No, freedom isn’t easy. It takes the kind of persistence that doesn’t settle for less or allow the terms to be dictated by the one holding us captive. It often means taking the long way around even when there is a more direct route, because there is wisdom to be gained on the way. One piece of wisdom that comes on the long way to freedom is that we would do well to let God come between us and the enemy who would stop us, because engaging in that fight will only pull us backward and keep us from making our escape. Fighting with the past that does not want to not let us go only keeps us from what lies ahead. So does letting the fear and anxiety about what might lie ahead. Paralyzed by inaction we start to wonder if we wouldn’t be better off remaining captive. Only when we are willing step forward, trusting in what God has promised, do we begin to see the path to freedom. And it is entirely possible to find ourselves on that path, with miracles the left and to the right of us, and still see only the mud at our feet and miss out on the gift of freedom all the same.

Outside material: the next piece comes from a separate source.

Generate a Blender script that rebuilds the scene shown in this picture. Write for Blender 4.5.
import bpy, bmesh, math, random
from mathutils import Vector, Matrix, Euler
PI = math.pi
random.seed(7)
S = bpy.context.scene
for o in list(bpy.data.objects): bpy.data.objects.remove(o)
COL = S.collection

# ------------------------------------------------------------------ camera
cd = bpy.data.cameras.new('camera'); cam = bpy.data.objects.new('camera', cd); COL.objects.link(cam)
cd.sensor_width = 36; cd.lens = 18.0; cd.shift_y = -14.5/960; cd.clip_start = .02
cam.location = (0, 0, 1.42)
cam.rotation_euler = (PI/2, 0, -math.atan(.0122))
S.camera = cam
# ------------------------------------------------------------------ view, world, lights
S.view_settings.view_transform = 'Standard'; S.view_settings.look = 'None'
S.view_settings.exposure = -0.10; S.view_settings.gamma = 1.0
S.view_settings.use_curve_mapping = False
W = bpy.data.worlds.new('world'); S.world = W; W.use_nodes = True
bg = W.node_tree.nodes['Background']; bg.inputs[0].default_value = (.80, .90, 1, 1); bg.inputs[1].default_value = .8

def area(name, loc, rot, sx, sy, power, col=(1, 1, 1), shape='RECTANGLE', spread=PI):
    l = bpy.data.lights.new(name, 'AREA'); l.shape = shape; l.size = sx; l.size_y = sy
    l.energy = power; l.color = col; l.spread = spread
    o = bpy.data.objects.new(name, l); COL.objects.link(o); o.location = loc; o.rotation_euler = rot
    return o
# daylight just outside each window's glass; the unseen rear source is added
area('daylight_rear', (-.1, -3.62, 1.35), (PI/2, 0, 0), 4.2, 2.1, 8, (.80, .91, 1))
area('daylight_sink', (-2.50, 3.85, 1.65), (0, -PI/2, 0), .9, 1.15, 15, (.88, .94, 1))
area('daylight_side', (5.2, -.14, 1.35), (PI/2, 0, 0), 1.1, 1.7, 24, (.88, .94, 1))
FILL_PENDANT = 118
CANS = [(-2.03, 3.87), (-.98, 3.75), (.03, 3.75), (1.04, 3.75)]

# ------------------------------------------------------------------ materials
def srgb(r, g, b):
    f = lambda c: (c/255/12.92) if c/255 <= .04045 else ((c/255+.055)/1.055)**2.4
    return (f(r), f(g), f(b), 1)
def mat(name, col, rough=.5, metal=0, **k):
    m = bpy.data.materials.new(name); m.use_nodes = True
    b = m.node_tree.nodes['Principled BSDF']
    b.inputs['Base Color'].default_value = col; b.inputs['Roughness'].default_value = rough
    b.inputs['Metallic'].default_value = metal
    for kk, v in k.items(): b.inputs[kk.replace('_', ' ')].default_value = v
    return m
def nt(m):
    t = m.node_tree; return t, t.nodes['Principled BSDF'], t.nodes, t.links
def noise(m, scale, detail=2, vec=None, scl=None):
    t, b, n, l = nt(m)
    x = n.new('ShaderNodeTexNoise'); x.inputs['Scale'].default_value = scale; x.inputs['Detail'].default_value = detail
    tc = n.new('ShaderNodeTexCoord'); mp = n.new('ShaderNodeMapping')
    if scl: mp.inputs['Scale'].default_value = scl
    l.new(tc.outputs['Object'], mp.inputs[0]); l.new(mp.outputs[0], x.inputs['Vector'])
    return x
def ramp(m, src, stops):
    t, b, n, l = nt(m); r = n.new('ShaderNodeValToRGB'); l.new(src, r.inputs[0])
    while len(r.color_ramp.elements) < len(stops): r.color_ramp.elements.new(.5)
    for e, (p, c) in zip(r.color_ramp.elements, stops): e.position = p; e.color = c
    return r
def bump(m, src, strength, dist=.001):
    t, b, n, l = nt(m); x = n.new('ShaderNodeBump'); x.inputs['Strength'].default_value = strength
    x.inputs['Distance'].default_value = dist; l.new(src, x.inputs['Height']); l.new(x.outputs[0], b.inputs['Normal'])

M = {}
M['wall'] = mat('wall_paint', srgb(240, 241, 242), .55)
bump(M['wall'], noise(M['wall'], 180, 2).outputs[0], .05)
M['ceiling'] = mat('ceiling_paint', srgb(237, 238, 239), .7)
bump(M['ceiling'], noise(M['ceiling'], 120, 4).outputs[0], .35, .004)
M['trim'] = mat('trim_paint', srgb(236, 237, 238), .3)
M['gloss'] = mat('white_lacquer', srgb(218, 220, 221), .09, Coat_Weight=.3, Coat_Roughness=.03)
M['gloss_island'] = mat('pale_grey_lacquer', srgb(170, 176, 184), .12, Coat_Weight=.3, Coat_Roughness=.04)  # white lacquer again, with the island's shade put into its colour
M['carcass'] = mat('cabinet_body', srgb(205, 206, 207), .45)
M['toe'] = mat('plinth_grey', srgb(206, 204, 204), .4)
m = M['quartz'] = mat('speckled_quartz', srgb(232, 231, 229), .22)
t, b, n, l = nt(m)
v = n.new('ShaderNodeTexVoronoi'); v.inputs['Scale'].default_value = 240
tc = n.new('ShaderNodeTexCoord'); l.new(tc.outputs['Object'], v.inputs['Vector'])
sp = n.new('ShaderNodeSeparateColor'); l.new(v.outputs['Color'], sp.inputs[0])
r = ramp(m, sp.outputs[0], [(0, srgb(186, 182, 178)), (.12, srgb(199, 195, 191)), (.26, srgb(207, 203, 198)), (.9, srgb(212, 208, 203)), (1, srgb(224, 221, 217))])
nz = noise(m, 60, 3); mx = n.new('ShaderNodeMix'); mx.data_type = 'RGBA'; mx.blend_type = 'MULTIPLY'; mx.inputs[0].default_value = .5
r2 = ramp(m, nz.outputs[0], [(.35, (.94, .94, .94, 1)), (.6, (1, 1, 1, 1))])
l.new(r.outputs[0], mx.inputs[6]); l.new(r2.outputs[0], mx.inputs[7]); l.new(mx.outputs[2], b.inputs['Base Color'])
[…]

In the end, freedom is a stretch. It is a reach. Moses stretched out his hand as God instructed, but make no mistake, it was God who parted the water on the path to freedom. Maybe that is the best we can do. Reach, stretch, negotiate, persist, meander, refrain, and step forward so that we can see what God is up to in and through it all. In that sense, for all the obstacles that come on the path to freedom, the best thing to remember is that setting us free is ultimately God’s idea, it is what God wants. There is no earthly power, no army, no sea, nothing that can match the will of God to bring about what God wants. The path to freedom is the path to freely worship God, to stretch ourselves in the direction of the one who is always saving us from the forces that would hold us captive, always making a way where there is seemingly no way, and always miraculously with us through it all.